Foram poucos filmes, mas significativos, dirigidos em um curto espaço de tempo. Aos já mencionados se somam O mundo é culpado (Outrage, 1950), Laços de sangue (Hard, Fast and Beautiful!, 1951) e O bígamo (The Bigamist, 1953). Com eles, a cineasta elabora temas como estupro, carreira, parentalidade e bigamia. O conjunto de títulos muitas vezes flerta com o melodrama, colocando em primeiro plano temas espinhosos, sem deixar de lado uma linguagem sofisticada.
A teórica de cinema Claire Johnston (1940-1987) escreveu em 1973 a respeito da forma como Ida Lupino, assim como Dorothy Arzner (a única mulher dirigindo em Hollywood a partir de meados da década de 1930), trabalhou em meio ao que chamou de ideologia sexista dominante. Segundo Johnston, ambas se valeram dos filmes que dirigiram e se apropriaram da iconografia vigente (uma certa representação mítica das mulheres) para provocar duplicações críticas.
Para a autora, o fato de Lupino escolher usar o melodrama como forma de expressão é significativo justamente por se tratar do gênero que apresenta uma visão mais humana das mulheres (e nesse caso de seus dramas) e que se adapta à exteriorização de sua opressão.
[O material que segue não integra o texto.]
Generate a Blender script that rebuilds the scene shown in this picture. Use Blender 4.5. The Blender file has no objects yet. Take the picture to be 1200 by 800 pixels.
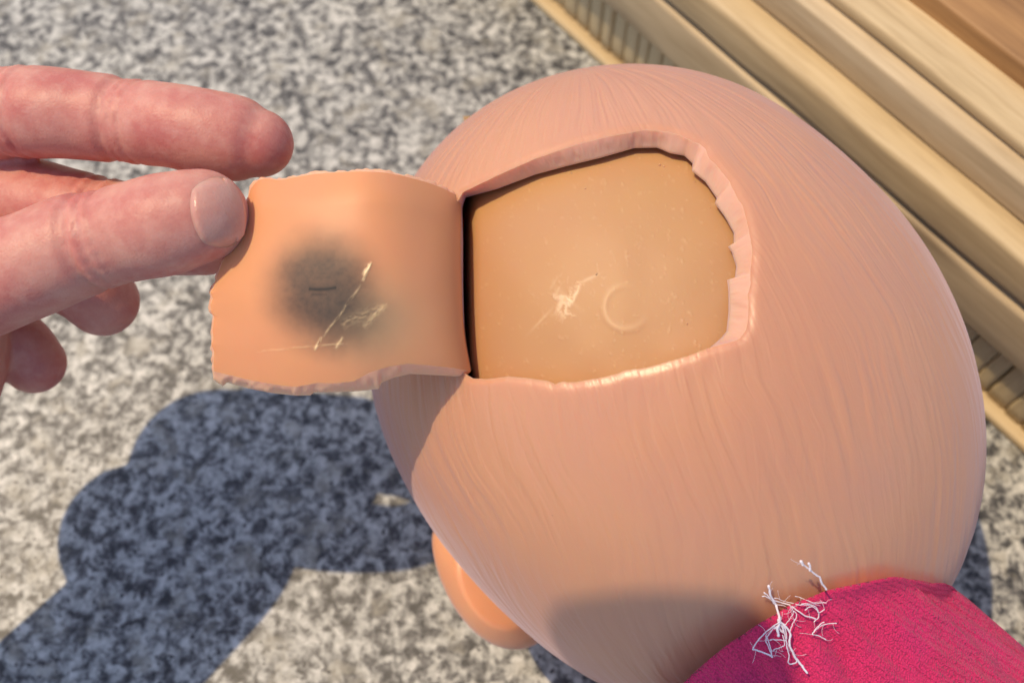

Por isso, o cinema de Lupino aponta para a própria subversão da mítica hollywoodiana da criação imagética de mulheres.
Nesse sentido, é interessante observar como seu legado tem sido redescoberto em suas particularidades. O fato de ela estar virtualmente sozinha enquanto mulher diretora em certo momento de sua carreira não é algo que deixe de ter influência na construção do lugar peculiar que está se construindo para ela na história do cinema. Sua breve filmografia, com orçamentos reduzidos, traz majoritariamente dramas e protagonismos femininos, em narrativas que se destacam pela sua elegância, usando de temas vistosos com uma abordagem ambígua, ao mesmo tempo crua e empática. O resultado são filmes memoráveis, que merecidamente estão ganhando espaço, assim como ela mesma, Ida Lupino, enquanto cineasta, redescoberta por novas políticas do olhar.